While the general narrative of the Exodus and the conquest of the Promised Land may be remotely rooted in historical events, the figure of Moses as a leader of the Israelites in these events cannot be substantiated.
1 comment:
While I now count myself among the "dones" (people who are done with organized religion, but still believe in a spiritual life), I think the author uses too broad a brush. I can't speak for Islam at all, but among western Christians, I think the majority do not believe the Bible to be literal and inerrant.
I for one have no problem reconciling science and religion. I believe there is a creator/creative force that we've yet to fully understand.
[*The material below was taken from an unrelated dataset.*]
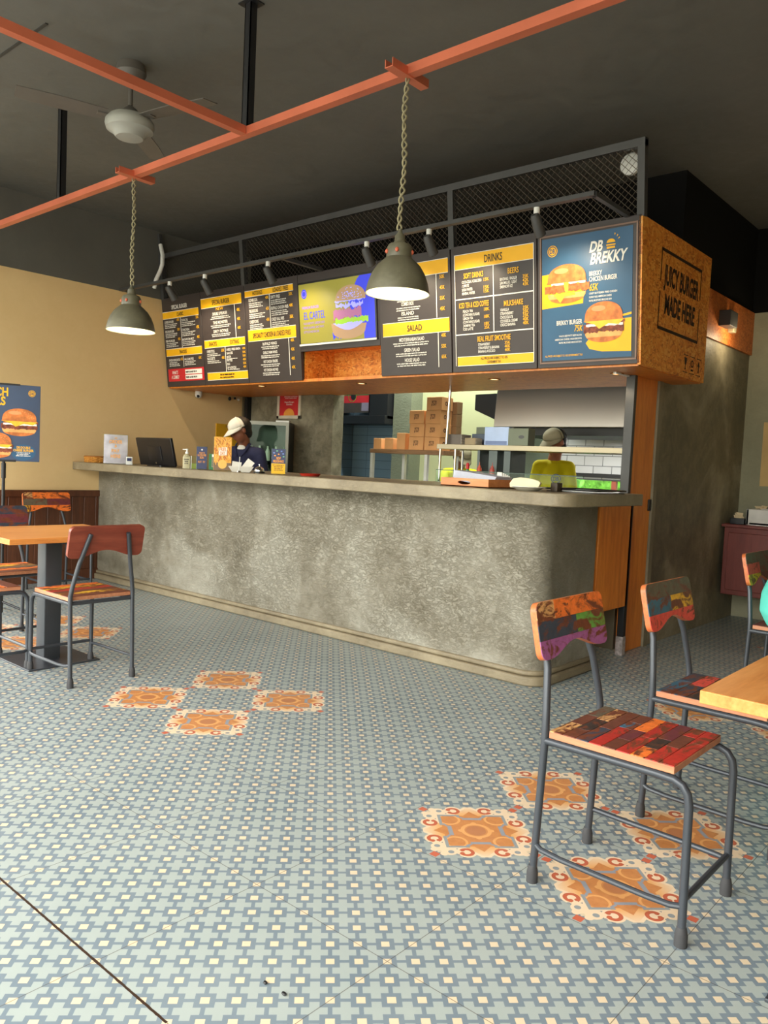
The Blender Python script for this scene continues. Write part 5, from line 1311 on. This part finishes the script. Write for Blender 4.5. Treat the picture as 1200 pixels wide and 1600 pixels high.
def tissue(name, label, x, y, z, w, d, h):
    t = thing(name, label, 'tissue box', (x, y, z)); MB().rbox(-w, w, -d, d, 0, h, .01).obj('box_body', flat('charcoal_box', rgb(40, 42, 48), .5), t, bevel=.003)
    m = MB(); rnd = random.Random(int(x*1000))
    for k in range(7):
        a = rnd.uniform(0, 6); m.add([(-w*.5+rnd.uniform(0, w), rnd.uniform(-.02, .02), h-.002) for _ in range(2)]+[(w*rnd.uniform(-.8, .8), rnd.uniform(-.03, .03), h+rnd.uniform(.02, .05)) for _ in range(2)], [(0, 1, 2, 3)])
    m.ell((0, 0, h+.005), (w*.7, .02, .022), 8); m.obj('tissue', flat('tissue_cream', rgb(216, 196, 160), .8), t, sharp=0)
tissue('tissue_box', 'low dark tissue box on the cabinet left of the basin', -2.15, 7.10, .851, .06, .05, .05)
tissue('tissue_box', 'taller dark box of crumpled tissues behind the basin corner', -2.06, 7.38, .851, .075, .045, .115)
kbox('organiser', 'dark organiser standing behind the basin rim', 'organiser', -1.97, -1.70, 7.405, 7.455, .851, 1.06, flat('olive_box', rgb(96, 92, 72), .5))
t = thing('paper_notice', 'tan sheet taped to the grey wall above the basin', 'notice', (-1.95, 7.458, 1.45)); MB().box(-.155, .18, -.006, 0, -.27, .29).obj('sheet', flat('tan_sheet', rgb(196, 164, 110), .7), t)

# ------------------------------------------------------------------ poster on a stand at the left
t = thing('poster_stand', 'black stand holding a navy double cheese burger poster at the left edge', 'poster stand', (-5.83, 2.51, 0), math.atan2(5.83, 2.51))
W_ = .47
MB().box(-W_/2, W_/2, -.014, -.006, 1.125, 1.675).obj('poster_board', flat('poster_navy', rgb(56, 74, 104), .35, 0, .5, .1, 3), t, bevel=.002)
MB().box(-.06, .08, -.02, .0, 1.120, 1.134).box(-.10, .10, -.02, .0, 1.668, 1.680).obj('clamp', BLACKM, t)
MB().tube([(0, .008, .02), (0, .008, 1.66)], .011, 12).tube([(0, .008, 1.0), (0, .008, 1.11)], .016, 12).obj('pole', BLACKM, t)
m = MB()
for a in (90, 210, 330): m.tube([(0, .008, .10), (.26*math.cos(math.radians(a)), .008+.26*math.sin(math.radians(a)), .01)], .009, 8)
m.obj('tripod_foot', BLACKM, t)
Tp = Matrix(((1, 0, 0, 0), (0, 0, -1, -.0145), (0, 1, 0, 0), (0, 0, 0, 1)))
yl = MB(); dk = MB(); roundel(yl, dk, .178, 1.618, .024, Tp, .001)
text(yl, 'LUNCH', .022, 1.59, .058, .20, .001, 'r', bold=.03, M=Tp); text(yl, 'DEALS', .006, 1.525, .058, .19, .001, 'r', bold=.03, M=Tp)
text(yl, 'DB DOUBLE', .128, 1.218, .016, .09, .0016, bold=.03, M=Tp); text(yl, 'CHEESE BURGER', .128, 1.197, .016, .135, .0016, bold=.03, M=Tp)
yl.obj('yellow_print', YEL, t, sharp=0); dk.obj('logo_letters', NAVY, t, sharp=0)
MB().disc(.128, 1.190, .082, .058, .0006, 28, M=Tp).obj('blue_oval', PBLUE, t, sharp=0)
m = MB()
for k in range(3): greek(m, .07, .185, 1.184-.011*k, .007, .0016, 'c', Tp, seed=k+90)
m.obj('small_print', PWHITE, t, sharp=0)
burger(.098, 1.405, .25, .20, Tp, t, False, .001, True, 11); burger(-.065, 1.235, .25, .19, Tp, t, False, .004, True, 12)
# ------------------------------------------------------------------ people
def fuse(mb, name, mat, parent, voxel=.010, smooth=4, it_f=.5):
    """grow one continuous surface over overlapping tapered volumes"""
    me = mb.mesh(name, mat, 0); o = bpy.data.objects.new(name, me); COL.objects.link(o)
    r = o.modifiers.new('r', 'REMESH'); r.mode = 'VOXEL'; r.voxel_size = voxel; r.use_smooth_shade = True
    s = o.modifiers.new('s', 'SMOOTH'); s.factor = it_f; s.iterations = smooth
    dg = bpy.context.evaluated_depsgraph_get(); dg.update()
    nm = bpy.data.meshes.new_from_object(o.evaluated_get(dg)); nm.name = name
    o.modifiers.clear(); o.data = nm; nm.materials.clear(); nm.materials.append(mat)
    nm.polygons.foreach_set('use_smooth', [True]*len(nm.polygons))
    o.parent = parent; return o
def hand(mb, wrist, d, palm_n, s):
    """palm with four unequal curled fingers and a thumb from the palm's side"""
    w = Vector(wrist); d = Vector(d).normalized(); n = Vector(palm_n).normalized(); side = d.cross(n).normalized()*s
    for k in range(4):
        off = side*(.030-.020*k)
        mb.cap(w+off*.5, w+d*.078+off, .017, .012, 10)
        L = (.038, .043, .040, .031)[k]; a = w+d*.080+off; b_ = a+(d*.85+n*.5).normalized()*L; c = b_+(d*.4+n*.9).normalized()*L*.75
        mb.cap(a, b_, .0092, .0085, 8); mb.cap(b_, c, .0085, .0072, 8)
    a = w+d*.025+side*.030; b_ = a+(d*.6+side*.7+n*.2).normalized()*.042; mb.cap(a, b_, .0125, .010, 8); mb.cap(b_, b_+(d*.8+n*.5).normalized()*.030, .010, .0085, 8)
def person(label, loc, rz, head, neck, chest, pelvis, arms, legs, shirt, pants, headdir, tilt, hat=None, skin=SKIN, voxel=.010, flare=False, wd=1.0):
    """joint positions are local; the figure faces local -Y"""
    t = thing('person', label, 'person', loc, rz)
    arms = [[(x*wd, y, z) for x, y, z in a] for a in arms]
    V = Vector; head, neck, chest, pelvis = V(head), V(neck), V(chest), V(pelvis)
    body = MB()
    HM_ = Matrix.Translation(head) @ Matrix.Rotation(headdir, 4, 'Z') @ Matrix.Rotation(tilt, 4, 'X')      # head faces its -Y
    def he(c, r, n=18): body.ell(c, r, n, HM_)
    he((0, .012, .030), (.076, .094, .088)); he((0, -.012, -.035), (.060, .072, .072)); he((0, -.035, -.082), (.034, .036, .030))
    he((0, -.093, -.012), (.013, .018, .022), 10); he((0, -.085, .012), (.010, .012, .026), 10)
    he((0, -.080, -.050), (.024, .014, .010), 10)
    for s in (-1, 1):
        he((s*.078, .010, -.005), (.010, .020, .032), 10); he((s*.030, -.074, .030), (.024, .014, .008), 8)
    body.cap(neck, head+(HM_.to_3x3() @ V((0, .02, -.05))), .056, .050)
    body.cap(neck-V((0, 0, .05)), chest, .080*wd, .120*wd); body.cap(chest, pelvis, .120*wd, .125*wd)
    for s in (-1, 1): body.cap(neck-V((0, 0, .045)), arms[0 if s < 0 else 1][0], .046*wd, .048*wd)
    for a in arms:
        sh, el, wr = map(V, a); body.cap(sh, el, .047*wd, .040*wd); body.cap(el, wr, .040*wd, .026)
        hand(body, wr, (wr-el).normalized(), V((0, -.2, -1)) if abs((wr-el).normalized().z) < .7 else V((0, -1, 0)), 1 if sh.x > 0 else -1)
    for hp, kn, an in legs:
        hp, kn, an = V(hp), V(kn), V(an); body.cap(hp, kn, .085, .055); body.cap(kn, an, .052, .036); body.cap(an, an+V((0, -.13, -.04)), .036, .028)
    bo = fuse(body, 'body', skin, t, voxel, 3)
    # clothes
    sm = MB(); sm.cap(neck-V((0, 0, .075)), chest, .112*wd, .150*wd); sm.cap(chest, pelvis+V((0, 0, -.03)), .150*wd, .152*wd); sm.cap(chest+V((.05*wd, 0, 0)), pelvis+V((.05*wd, 0, -.04)), .135*wd, .14*wd); sm.cap(chest+V((-.05*wd, 0, 0)), pelvis+V((-.05*wd, 0, -.04)), .135*wd, .14*wd)
    if flare: sm.cap((0, .0, .80), (0, .05, .60), .16, .185).cap((-.06, .0, .80), (-.10, .05, .60), .14, .16).cap((.06, .0, .80), (.10, .05, .60), .14, .16)
    for a in arms:
        sh, el, wr = map(V, a); sm.cap(neck-V((0, 0, .055)), sh, .074*wd, .074*wd); e = sh.lerp(el, .80); sm.cap(sh, e, .074*wd, .070*wd)
    so = fuse(sm, 'shirt', shirt, t, .012, 6)
    pm2 = MB(); 
    for hp, kn, an in legs: pm2.cap(V(hp), V(kn), .105, .075); pm2.cap(V(kn), V(an), .075, .062)
    pm2.cap(pelvis+V((-.06, 0, 0)), pelvis+V((.06, 0, 0)), .13, .13); fuse(pm2, 'trousers', pants, t, .014, 5)
    sh_ = MB()
    for _, kn, an in legs: an = V(an); sh_.cap(an+V((0, .03, -.035)), an+V((0, -.15, -.045)), .043, .036)
    fuse(sh_, 'shoes', BLACK, t, .010, 3)
    for s in (-1, 1):
        MB().ell((s*.030, -.0815, .010), (.012, .008, .007), 10, HM_).obj('eye', flat('eye_dark', rgb(40, 28, 24), .3), t)
    hr = MB(); hr.ell((0, .035, .028), (.083, .088, .092), 20, HM_).ell((0, .055, -.03), (.066, .052, .07), 16, HM_)
    fuse(hr, 'hair', HAIR, t, .008, 2)
    if hat:
        col, backc = hat; n = 28
        crown = MB()
        for mi, cond in ((0, 1), (1, 0)):
            crown.mat(mi); vs = []; fs = []; rows = 10
            for i in range(rows+1):
                th = (PI/2)*i/rows
                for k in range(n+1):
                    ph = 2*PI*k/n; r = math.cos(th)
                    vs.append((.092*r*math.cos(ph), .004+(.106)*r*math.sin(ph), .045+.085*math.sin(th)**.9 - (.012 if i == 0 else 0)))
            for i in range(rows):
                for k in range(n):
                    front = math.sin(2*PI*(k+.5)/n) < .12
                    if front == bool(cond): fs.append((i*(n+1)+k, i*(n+1)+k+1, (i+1)*(n+1)+k+1, (i+1)*(n+1)+k))
            crown.add(vs, fs, HM_)
        hc = crown.obj('cap', [col, backc], t); so_ = hc.modifiers.new('thick', 'SOLIDIFY'); so_.thickness = .004
        br = MB(); vs = []; fs = []; m_ = 14
        for j in range(5):
            for k in range(m_+1):
                ph = PI+PI*k/m_; q = j/4
                x = (.090-.004*q)*math.cos(ph); y = .004+.104*math.sin(ph)*(1-q)+q*(.004-.02+.155*math.sin(ph)); z = .038-.040*q*abs(math.sin(ph))-.018*abs(math.cos(ph))**2*q
                vs.append((x, y, z))
        for j in range(4):
            for k in range(m_): fs.append((j*(m_+1)+k, j*(m_+1)+k+1, (j+1)*(m_+1)+k+1, (j+1)*(m_+1)+k))
        br.add(vs, fs, HM_); bo_ = br.obj('brim', col, hc); sl = bo_.modifiers.new('thick', 'SOLIDIFY'); sl.thickness = .004
        MB().ell((0, .004, .131), (.008, .008, .004), 8, HM_).obj('button', col, hc)
    return t, HM_
NAVYS = flat('navy_cloth', rgb(44, 46, 72), .8, 0, .2, .12, 12); WCAP = flat('white_cap', rgb(226, 220, 206), .7); BCAP = flat('dark_cap_mesh', rgb(44, 34, 26), .7)
YELS = flat('yellow_tshirt', rgb(206, 192, 20), .8, 0, .2, .06, 8); KCAP = flat('khaki_cap', rgb(150, 142, 116), .8, 0, .2, .06, 8)
DKC = flat('dark_trousers', rgb(40, 40, 46), .8)
legs0 = lambda y, z: [((-.09, y, z-.03), (-.10, y-.03, .47), (-.11, y+.02, .09)), ((.09, y, z-.03), (.10, y-.02, .47), (.11, y+.02, .09))]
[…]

I believe early man, and to some extent we moderns, try to get our heads around that concept by applying constructs which have meaning to us (God as an old man with a long beard and flowing white robes in a heaven somewhere). As a Methodist, I never compelled to believe that God created only life here on earth, and it wouldn't shake my overall spiritual or moral underpinnings a bit, to encounter life elsewhere in the Universe. It might be a little scary.
I think most western Christians have the same belief, but we're not the loud vocal minority of evangelicals who refuse to question their religious leaders, and somehow can't find congruence between science and religion.
I get the point you and the author are making. A large segment of Christendom would indeed have a serious problem, but I don't think the majority of those who identify as "Christian," which includes many "nones" and "dones" would have a religious problem with such an encounter.